Bishop Toal added that he was impressed with the way that Irish Bishops equipped themselves throughout the week and their defence of the Faith’s fundamentals.

He added: “The media coverage the Pope’s visit received was something that stood out because it was getting so much exposure every evening that certainly wouldn’t happen in Scottish television. So it was great to see that Faith is still a significant part of life in Ireland, even though some people are now fiercely critical.

“I think the bishops over there are very brave and perhaps should be given some credit as many of them are carrying the flack for failures that are by in large historical. They sit beside these strong critics on national television and defend the fundamentals of the Church’s teachings, that was something that quite impressed me.”

Fr Monaghan of St Dominic’s Church in Bishopbriggs said the World Meeting was a reminder that families who pray together bear so many fruits for the Church.

Fr Monaghan said: “The Church continues to teach that families are the first and vital cell of society and while in Scotland, like every other western country, marriage and the family face all kinds of pressures, people still desire its goodness and blessings for themselves and their children.

“I think their witness is the best way to encourage others to realise they can find happiness too by following God’s plan into marriage and the blessings of children and family life.”

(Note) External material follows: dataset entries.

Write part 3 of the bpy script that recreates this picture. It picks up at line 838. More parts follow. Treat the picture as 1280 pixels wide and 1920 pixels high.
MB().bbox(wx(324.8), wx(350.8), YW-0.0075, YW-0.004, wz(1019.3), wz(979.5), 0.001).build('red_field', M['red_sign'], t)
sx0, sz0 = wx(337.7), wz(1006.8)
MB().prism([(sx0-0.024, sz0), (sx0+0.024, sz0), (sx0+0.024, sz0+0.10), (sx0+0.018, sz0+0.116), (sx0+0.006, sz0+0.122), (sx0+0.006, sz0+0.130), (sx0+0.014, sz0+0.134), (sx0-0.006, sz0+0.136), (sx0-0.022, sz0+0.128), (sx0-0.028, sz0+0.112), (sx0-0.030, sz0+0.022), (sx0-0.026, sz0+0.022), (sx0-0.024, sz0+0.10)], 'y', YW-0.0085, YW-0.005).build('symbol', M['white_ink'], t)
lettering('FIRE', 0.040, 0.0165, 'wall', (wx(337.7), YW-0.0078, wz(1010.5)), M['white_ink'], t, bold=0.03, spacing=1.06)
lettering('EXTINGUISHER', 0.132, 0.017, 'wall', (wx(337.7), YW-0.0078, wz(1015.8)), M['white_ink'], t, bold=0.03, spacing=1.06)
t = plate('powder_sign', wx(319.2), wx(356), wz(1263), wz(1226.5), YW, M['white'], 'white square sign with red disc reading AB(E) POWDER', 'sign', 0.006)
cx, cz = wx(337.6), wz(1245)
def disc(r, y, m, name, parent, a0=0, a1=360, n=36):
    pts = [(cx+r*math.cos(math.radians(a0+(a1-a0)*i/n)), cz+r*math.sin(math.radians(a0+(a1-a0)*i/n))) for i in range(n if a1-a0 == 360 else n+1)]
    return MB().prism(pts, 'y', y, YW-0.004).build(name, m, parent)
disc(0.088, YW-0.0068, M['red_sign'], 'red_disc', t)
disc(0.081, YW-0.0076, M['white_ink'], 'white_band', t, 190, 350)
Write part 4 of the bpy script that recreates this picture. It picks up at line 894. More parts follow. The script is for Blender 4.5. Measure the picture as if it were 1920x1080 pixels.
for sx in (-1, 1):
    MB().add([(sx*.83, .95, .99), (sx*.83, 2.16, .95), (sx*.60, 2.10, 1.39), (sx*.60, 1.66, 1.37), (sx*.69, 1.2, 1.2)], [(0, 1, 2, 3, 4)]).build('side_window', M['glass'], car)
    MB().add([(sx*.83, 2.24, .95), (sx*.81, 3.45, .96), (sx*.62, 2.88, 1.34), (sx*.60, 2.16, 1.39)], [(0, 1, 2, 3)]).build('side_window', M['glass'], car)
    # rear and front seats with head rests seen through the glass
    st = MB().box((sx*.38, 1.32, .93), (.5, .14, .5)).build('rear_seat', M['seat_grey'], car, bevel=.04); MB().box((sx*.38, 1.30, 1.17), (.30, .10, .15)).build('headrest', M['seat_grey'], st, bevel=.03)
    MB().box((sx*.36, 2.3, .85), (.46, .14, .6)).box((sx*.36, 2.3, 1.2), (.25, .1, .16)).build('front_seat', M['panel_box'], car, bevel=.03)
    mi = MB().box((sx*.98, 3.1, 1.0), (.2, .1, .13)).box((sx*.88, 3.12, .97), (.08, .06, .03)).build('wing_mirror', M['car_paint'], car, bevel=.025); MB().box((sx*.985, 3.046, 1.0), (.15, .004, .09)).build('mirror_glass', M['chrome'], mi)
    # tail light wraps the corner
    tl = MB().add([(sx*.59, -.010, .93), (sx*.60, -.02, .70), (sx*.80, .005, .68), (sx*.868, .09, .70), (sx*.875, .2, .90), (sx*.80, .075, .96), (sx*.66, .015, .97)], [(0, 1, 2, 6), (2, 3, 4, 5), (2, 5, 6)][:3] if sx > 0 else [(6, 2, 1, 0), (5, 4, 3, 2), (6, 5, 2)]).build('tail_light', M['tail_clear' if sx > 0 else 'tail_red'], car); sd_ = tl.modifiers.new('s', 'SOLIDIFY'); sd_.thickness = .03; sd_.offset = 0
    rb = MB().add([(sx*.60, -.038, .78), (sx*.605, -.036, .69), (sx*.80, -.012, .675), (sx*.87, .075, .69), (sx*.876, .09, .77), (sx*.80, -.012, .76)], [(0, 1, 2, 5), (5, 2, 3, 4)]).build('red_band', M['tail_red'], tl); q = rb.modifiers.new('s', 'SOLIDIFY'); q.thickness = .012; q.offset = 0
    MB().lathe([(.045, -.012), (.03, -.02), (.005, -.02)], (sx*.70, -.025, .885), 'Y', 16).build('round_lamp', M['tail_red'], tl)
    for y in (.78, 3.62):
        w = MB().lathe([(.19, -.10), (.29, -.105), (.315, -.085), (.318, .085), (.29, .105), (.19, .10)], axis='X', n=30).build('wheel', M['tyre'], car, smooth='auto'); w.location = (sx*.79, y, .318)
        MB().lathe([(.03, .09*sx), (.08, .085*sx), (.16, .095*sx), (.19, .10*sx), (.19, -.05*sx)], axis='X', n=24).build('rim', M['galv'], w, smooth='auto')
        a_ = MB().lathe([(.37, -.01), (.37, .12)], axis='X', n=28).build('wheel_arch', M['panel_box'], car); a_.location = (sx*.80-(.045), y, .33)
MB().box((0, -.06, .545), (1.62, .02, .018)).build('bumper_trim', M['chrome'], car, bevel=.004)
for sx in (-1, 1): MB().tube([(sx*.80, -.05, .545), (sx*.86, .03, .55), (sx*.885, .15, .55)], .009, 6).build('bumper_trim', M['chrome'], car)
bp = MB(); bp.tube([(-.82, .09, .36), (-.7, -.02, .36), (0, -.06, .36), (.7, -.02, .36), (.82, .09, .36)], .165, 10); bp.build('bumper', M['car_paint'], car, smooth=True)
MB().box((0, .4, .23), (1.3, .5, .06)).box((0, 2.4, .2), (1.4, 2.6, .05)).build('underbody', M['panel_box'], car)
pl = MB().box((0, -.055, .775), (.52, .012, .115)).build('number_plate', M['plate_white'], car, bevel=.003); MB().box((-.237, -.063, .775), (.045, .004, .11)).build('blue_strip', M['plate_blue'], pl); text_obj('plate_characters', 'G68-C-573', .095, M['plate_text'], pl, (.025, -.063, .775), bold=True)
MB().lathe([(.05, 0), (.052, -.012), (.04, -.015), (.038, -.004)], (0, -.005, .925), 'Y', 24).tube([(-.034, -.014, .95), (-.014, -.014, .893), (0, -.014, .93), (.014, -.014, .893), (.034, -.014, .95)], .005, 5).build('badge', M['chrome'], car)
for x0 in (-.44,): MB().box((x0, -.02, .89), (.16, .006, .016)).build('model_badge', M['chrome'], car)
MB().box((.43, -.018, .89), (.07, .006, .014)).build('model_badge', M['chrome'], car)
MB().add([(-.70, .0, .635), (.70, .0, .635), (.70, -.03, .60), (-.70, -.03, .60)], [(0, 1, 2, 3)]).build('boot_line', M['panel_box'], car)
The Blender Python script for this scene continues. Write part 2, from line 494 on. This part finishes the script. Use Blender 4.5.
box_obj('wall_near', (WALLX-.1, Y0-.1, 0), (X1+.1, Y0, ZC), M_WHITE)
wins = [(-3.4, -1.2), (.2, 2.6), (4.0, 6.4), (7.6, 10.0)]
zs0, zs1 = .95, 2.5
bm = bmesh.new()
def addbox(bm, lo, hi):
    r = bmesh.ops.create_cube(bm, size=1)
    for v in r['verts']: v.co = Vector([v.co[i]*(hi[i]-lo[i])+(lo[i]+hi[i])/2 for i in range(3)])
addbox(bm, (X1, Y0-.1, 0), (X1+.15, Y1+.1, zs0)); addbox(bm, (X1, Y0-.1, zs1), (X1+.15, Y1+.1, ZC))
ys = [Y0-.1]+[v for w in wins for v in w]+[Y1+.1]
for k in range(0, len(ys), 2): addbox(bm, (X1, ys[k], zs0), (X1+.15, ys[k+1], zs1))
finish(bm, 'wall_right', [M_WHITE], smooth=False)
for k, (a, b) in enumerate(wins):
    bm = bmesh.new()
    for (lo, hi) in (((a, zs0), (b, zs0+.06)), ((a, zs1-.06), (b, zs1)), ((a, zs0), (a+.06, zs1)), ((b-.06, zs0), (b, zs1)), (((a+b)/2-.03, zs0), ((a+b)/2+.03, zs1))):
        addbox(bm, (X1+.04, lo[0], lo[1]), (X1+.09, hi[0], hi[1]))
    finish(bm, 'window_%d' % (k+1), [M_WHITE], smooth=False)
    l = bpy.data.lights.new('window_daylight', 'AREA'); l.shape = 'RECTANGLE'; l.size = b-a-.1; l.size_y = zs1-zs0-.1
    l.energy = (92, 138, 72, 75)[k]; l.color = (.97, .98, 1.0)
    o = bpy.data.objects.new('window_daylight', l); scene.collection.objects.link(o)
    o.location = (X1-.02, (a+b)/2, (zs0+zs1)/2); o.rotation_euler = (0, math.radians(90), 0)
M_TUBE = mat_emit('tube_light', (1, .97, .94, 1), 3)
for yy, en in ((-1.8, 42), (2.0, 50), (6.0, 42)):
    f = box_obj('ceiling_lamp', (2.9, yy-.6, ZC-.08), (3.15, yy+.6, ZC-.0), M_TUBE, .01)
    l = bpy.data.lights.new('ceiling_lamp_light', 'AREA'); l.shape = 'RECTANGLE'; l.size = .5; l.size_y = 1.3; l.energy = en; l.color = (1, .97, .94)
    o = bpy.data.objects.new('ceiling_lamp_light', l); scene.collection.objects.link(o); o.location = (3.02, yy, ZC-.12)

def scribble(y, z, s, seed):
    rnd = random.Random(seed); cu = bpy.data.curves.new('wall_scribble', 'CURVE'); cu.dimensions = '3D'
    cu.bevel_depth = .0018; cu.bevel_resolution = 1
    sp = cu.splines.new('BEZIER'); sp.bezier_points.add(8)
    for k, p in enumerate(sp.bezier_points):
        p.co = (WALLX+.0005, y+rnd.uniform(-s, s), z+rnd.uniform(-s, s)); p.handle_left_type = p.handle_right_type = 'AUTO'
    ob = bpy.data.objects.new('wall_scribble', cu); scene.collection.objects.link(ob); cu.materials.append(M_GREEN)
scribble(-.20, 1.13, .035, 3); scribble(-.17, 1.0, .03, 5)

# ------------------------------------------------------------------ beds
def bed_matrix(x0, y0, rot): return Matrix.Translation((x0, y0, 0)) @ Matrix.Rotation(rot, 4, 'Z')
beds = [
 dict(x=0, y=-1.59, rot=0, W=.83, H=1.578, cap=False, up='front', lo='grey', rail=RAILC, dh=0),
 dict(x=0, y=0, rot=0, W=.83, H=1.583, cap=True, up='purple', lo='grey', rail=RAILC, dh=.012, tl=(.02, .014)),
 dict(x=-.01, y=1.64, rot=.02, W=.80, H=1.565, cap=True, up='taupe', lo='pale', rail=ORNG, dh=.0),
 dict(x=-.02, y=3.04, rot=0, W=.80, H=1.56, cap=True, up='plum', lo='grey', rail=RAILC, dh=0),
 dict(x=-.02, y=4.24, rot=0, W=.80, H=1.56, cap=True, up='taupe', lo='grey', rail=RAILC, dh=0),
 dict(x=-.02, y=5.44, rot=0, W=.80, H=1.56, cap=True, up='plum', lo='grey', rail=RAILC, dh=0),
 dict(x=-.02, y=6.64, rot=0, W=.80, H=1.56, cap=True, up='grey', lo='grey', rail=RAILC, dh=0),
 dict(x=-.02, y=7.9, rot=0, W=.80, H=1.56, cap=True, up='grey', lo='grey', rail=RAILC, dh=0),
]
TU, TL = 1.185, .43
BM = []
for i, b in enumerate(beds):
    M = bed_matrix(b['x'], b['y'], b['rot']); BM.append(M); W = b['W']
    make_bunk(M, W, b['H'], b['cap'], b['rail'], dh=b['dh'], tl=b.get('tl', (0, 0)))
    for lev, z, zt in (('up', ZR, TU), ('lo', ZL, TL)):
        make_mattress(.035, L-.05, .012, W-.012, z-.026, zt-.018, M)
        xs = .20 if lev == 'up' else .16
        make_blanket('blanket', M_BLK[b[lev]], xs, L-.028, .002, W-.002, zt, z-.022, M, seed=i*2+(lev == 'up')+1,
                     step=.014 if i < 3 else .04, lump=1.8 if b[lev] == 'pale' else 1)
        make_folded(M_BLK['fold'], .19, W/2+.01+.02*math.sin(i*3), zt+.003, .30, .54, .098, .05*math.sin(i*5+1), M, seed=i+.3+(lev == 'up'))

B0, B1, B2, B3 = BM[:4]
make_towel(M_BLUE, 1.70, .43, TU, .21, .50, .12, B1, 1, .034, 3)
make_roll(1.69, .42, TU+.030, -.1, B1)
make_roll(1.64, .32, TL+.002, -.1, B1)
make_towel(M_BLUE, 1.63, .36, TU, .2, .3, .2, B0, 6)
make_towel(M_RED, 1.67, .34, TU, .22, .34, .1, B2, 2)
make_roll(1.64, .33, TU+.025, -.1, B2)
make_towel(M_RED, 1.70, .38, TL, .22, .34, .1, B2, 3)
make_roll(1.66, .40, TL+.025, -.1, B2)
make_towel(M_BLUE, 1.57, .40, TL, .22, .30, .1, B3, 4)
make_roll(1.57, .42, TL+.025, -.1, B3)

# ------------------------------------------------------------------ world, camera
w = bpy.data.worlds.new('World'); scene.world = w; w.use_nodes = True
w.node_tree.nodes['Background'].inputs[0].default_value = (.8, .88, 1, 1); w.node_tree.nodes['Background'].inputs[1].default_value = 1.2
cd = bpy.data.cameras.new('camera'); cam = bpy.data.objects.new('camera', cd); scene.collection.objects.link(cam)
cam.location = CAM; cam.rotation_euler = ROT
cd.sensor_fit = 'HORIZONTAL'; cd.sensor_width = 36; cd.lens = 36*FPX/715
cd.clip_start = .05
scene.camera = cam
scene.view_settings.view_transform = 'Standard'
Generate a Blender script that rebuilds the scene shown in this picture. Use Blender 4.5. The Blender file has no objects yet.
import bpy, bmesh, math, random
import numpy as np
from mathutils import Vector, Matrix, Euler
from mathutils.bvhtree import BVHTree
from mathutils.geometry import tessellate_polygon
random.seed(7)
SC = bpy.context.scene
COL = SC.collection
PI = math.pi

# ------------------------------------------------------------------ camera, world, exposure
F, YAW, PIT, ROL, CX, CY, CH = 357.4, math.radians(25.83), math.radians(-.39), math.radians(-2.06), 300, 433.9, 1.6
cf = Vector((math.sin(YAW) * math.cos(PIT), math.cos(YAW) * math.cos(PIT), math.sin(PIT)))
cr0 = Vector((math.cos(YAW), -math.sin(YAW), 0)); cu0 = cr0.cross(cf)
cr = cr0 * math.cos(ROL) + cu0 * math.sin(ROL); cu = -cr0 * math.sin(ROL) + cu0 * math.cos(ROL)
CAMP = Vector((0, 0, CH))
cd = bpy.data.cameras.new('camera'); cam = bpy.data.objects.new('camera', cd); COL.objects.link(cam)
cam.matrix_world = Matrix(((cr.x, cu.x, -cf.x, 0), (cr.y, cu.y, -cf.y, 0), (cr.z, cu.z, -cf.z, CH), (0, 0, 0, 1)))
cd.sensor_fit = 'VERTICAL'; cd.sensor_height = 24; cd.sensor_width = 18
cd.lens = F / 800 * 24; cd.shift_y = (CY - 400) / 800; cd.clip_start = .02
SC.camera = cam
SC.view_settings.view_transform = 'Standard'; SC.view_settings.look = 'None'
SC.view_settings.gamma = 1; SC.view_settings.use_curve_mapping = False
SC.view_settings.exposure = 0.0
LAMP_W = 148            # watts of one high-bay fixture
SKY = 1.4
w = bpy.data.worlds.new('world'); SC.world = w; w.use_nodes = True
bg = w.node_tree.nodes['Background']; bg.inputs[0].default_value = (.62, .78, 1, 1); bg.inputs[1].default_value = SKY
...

Fr Monaghan said his highlight throughout the week was seeing families from all over the world expressing their Faith including a mother and son who travelled from the US to promote their children’s Rosary campaign and a family from Poland who formed their own music group to highlight the role of St Pope John Paul II within the WMOF.

Fr Monaghan added: “The testimonies we heard at the WMOF reminded us that the family is not only a place of blessing but also a place where the Faith is learned and lived and is a source of strength in difficulties.”